I'm new to this website so forgive me for any formatting mistakes or other errors you encounter. I would appreciate it if you pointed them out. For anyone interested, the problem is from Algebra by Roger Godement.
I'm struggling with an exercise that aims to furnish a proof that the set $\mathbb{N^N}$ of functions from $\mathbb{N}$ to $\mathbb{N}$ is uncountable. The problem starts by assuming the existence of a sequence of functions $\left(f_n\right)_{n\in\mathbb{N}}$ from $\mathbb{N}$ to $\mathbb{N}$, and defining a mapping $f:\mathbb{N}\rightarrow\mathbb{N}$ by $f(n)=f_n(n)+1$ for all $n\in\mathbb{N}$.
The first part asks you to show that there is no number $p\in\mathbb{N}$ such that $f=f_p$, which is easy enough. For if $f=f_p$ for some $p$, then by definition we would have $f_p(p)+1=f(p)=f_p(p)$. But since any cardinal $x$ that satisfies $x=x+1$ is infinite, this implies $f_p(p)$ is infinite, which contradicts the fact that $f_p(p)\in\mathbb{N}$. Hence for all $p\in\mathbb{N}$ we have $f_p\neq f$.
From this, you are supposed to deduce the uncountability of $\mathbb{N^N}$, which one can proceed with by using the lack of surjectivity of $f$ to show that $f$ is not a bijection, as in the problem before this. In particular, since $f(p)\in\mathbb{N}$, we find that there exists $y=f_p(p)\in\mathbb{N}$ such that $\forall p\in\mathbb{N}$, $y\neq f(p)$, which is to say that $f$ is not surjective, hence not bijective (In the preceding discussion you can exchange $f$ and $f_p$; either way I haven't been able to figure it out).
Where this gets fuzzy for me is in trying to use this to show that any function from $\mathbb{N}$ to $\mathbb{N}$ cannot be bijective. I can't find a way to generalize the result to an arbitrary function from $\mathbb{N}$ to $\mathbb{N}$. I've tried two approaches so far.
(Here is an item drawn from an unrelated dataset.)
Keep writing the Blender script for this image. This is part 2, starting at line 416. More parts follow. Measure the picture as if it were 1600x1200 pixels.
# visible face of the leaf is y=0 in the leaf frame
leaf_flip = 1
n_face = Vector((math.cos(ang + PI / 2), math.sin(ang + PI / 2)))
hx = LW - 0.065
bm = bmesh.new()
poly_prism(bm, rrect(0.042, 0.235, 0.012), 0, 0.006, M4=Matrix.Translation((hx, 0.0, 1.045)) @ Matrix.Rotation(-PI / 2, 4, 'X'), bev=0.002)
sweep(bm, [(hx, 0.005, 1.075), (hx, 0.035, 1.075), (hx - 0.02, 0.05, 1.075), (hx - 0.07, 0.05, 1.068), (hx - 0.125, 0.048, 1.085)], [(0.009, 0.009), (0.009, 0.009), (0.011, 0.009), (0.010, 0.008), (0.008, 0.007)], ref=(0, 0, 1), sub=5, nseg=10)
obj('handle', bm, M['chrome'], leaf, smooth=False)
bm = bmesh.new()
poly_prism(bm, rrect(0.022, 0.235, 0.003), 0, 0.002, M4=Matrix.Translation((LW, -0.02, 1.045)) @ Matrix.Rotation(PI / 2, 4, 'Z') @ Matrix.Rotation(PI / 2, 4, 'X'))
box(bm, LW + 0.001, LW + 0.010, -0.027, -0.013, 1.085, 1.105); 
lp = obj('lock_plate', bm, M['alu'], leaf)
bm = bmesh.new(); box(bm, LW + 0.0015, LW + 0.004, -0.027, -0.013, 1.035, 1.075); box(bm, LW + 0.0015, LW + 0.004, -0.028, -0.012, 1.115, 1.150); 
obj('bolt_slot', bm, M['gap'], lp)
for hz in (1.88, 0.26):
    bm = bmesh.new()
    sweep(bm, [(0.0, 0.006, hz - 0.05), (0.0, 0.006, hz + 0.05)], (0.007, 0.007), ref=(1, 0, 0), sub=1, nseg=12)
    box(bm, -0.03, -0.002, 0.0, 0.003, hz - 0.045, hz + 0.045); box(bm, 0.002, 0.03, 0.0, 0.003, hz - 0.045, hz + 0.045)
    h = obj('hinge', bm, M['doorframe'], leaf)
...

The first is to show that for any function $h:\mathbb{N}\rightarrow\mathbb{N}$ we can find another function $g:\mathbb{N}\rightarrow\mathbb{N}$ such that $h=g\circ f$. A theorem from a previous chapter guarantees the existence of $g$ provided that if $m$,$n\in\mathbb{N}$, then $f(m)=f(n)\implies h(m)=h(n)$. And since $f$ isn't bijective, neither would $h$ be. But given that $h$ is supposed to be arbitrary, I'm not sure how to prove this implication.
The second approach is to find some way of showing that the sequence $\left(f_p\right)_{n\in\mathbb{N}}$ covers $\mathbb{N^N}$, in which case we could make use of the fact that $f_p$ isn't bijective. However, since no conditions are set on any of the $f_n$, I don't see any way of proving this.
Once you show that a bijection does not exist between $\mathbb{N}$ and $\mathbb{N^N}$, the result follows. Thanks in advance!